The nonfiction section, usually staid, seems to have been usurped by first-person camera hogs. Deep Inside Clint Star, about Native American identity and sexuality, features some memorable interviewees, but director Clint Alberta overshadows them with his smugly flamboyant presence. In The Bradfords Tour America, directors UB Morgan and Jann Nunn disguise themselves as Christian fundamentalists in what's ostensibly an attempt to infiltrate the religious right—a promisingly subversive project, but the filmmakers, evidently tickled by the opportunity to play dress-up, don't bother much with journalism or activism.

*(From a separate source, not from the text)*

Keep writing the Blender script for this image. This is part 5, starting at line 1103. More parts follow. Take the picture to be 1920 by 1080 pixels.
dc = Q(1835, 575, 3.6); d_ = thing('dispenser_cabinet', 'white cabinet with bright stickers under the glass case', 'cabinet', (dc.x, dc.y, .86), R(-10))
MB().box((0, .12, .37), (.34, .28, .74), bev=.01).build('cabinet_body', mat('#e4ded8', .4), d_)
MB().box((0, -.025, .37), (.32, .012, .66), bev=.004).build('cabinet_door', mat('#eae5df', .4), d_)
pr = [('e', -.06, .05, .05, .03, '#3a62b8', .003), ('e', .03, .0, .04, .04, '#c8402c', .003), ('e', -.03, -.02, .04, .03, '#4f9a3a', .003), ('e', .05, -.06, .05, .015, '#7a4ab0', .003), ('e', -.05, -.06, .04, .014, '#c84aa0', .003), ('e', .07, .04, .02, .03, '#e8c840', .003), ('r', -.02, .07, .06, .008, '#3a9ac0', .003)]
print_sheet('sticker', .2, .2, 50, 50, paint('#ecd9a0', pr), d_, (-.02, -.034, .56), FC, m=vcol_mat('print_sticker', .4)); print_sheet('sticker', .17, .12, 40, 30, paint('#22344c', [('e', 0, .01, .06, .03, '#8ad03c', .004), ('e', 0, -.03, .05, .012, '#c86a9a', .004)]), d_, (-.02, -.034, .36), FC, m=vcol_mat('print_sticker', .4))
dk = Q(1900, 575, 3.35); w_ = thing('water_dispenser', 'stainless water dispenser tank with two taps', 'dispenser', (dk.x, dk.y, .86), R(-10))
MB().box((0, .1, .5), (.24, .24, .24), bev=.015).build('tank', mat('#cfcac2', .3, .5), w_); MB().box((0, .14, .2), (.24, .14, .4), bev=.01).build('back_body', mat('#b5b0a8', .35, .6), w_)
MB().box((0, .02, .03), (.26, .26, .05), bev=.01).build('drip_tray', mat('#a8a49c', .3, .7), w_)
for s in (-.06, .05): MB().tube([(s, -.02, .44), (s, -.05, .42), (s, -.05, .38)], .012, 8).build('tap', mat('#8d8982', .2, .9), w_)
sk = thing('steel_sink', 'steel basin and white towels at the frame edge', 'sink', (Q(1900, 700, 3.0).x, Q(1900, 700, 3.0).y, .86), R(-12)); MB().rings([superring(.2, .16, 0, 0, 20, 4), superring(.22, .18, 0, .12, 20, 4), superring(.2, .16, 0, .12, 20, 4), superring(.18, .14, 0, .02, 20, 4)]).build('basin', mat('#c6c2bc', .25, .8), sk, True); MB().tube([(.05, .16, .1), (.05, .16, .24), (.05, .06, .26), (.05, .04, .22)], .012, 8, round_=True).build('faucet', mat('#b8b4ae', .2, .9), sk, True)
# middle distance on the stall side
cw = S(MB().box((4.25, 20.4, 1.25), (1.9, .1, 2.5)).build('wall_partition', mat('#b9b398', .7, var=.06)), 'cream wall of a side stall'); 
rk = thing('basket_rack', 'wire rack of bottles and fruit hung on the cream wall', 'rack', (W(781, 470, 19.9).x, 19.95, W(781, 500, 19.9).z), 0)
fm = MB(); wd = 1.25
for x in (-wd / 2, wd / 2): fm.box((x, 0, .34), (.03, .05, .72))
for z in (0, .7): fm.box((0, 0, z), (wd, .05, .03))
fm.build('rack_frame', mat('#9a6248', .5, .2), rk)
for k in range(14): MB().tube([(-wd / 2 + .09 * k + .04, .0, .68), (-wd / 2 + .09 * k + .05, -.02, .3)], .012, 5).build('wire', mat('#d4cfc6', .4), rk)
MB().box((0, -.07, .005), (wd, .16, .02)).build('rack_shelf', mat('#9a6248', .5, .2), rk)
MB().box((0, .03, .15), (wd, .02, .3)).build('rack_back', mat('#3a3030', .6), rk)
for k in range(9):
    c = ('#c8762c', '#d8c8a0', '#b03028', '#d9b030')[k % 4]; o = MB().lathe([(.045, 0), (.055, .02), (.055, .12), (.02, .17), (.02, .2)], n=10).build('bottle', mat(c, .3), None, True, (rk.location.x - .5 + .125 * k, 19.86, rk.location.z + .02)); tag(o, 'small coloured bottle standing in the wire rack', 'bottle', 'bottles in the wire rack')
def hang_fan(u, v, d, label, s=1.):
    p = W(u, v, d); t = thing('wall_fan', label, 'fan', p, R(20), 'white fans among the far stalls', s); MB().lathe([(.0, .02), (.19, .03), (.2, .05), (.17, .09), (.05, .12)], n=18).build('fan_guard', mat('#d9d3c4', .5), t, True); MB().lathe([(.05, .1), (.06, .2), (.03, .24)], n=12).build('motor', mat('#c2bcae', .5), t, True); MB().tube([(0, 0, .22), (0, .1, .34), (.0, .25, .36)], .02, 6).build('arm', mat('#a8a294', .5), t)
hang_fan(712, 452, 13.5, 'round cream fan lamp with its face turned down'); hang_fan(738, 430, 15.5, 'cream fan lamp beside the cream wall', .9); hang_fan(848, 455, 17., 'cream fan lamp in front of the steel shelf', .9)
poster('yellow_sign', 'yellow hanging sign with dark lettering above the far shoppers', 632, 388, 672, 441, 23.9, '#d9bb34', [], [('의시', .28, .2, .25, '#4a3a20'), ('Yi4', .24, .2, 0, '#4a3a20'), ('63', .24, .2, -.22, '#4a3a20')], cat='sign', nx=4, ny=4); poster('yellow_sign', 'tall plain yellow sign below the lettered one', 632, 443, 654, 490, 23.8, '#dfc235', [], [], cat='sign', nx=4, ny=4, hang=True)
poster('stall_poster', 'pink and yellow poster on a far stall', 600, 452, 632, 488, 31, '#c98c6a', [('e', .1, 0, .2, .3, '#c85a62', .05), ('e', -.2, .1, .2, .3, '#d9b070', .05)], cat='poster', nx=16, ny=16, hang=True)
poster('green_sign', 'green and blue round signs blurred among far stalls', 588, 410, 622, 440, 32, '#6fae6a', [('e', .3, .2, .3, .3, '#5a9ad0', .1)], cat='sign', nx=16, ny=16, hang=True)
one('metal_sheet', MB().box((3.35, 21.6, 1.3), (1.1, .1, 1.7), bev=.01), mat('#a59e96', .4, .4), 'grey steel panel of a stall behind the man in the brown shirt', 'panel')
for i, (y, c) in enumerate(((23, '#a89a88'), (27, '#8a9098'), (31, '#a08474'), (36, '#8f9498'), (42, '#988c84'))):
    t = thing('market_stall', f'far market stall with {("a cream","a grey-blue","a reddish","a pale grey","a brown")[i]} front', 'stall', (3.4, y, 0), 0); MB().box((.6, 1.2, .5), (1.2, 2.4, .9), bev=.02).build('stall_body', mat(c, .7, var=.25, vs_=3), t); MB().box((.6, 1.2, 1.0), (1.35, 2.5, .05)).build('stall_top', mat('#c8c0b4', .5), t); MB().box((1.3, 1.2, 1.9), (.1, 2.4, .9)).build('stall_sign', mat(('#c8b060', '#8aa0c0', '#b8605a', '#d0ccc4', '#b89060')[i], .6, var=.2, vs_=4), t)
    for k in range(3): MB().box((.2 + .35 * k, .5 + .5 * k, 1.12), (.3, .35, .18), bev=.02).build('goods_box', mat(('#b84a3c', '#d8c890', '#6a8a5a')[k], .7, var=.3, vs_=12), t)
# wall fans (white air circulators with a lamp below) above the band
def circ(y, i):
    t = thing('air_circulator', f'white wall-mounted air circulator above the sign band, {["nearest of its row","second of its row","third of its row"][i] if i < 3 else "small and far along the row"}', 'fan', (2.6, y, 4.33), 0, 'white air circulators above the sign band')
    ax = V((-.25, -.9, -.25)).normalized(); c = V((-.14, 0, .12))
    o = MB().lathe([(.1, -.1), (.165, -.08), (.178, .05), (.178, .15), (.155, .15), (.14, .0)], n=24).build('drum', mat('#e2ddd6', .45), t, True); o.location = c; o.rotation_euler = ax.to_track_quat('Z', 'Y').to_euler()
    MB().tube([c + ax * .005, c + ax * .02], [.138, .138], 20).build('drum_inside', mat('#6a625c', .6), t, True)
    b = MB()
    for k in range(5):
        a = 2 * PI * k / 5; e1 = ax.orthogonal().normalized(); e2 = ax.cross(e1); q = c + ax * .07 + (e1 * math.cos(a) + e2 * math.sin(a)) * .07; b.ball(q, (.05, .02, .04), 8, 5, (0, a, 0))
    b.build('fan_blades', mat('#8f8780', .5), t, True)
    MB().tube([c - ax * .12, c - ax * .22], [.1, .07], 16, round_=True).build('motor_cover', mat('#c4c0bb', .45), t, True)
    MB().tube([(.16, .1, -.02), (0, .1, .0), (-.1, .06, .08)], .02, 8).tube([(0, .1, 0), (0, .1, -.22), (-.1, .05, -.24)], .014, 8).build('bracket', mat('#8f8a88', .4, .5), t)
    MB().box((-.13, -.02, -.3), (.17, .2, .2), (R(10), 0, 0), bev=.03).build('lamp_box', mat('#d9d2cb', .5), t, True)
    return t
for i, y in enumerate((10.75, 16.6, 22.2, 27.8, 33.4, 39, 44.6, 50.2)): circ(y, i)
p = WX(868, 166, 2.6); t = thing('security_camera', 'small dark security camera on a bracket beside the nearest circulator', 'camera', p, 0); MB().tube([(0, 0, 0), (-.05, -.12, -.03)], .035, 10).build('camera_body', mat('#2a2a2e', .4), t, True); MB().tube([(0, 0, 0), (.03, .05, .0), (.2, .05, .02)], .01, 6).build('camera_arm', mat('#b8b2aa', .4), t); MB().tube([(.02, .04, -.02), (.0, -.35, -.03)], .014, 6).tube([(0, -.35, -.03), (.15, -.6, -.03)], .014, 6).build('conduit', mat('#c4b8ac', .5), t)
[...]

Zachary Stratis cast his Greek American family as themselves in the curiously thick-skinned scripted-documenary/coming-out musical Could Be Worse!, a fascinating pomo exercise with an unhealthily high capacity for embarrassment; by the time it ends, it's gone some way to refuting its title.

The foreign films, though weaker than in previous years, are still safer bets. In the defiantly silly allegory The Wolves of Kromer, pretty, fur-coated British wolf-boys are banished from their village and hunted down by an evil priest. The well-acted Aimée and Jaguar, a local favorite at last year's Berlin Film Festival, recounts a true-life wartime lesbian love affair, reverting to the usual outsize gestures and ploys of middlebrow Holocaust tear-jerking. The Canadian downer rollercoaster is generic teen-despair grunge. Though compromised by amateurish filmmaking, Man Man Woman Woman offers a convincing look at the Beijing gay subculture. Japan's cartoonish Story of Pu-Pu twists the lesbian-killer road-movie template into a pretzel, then eats it.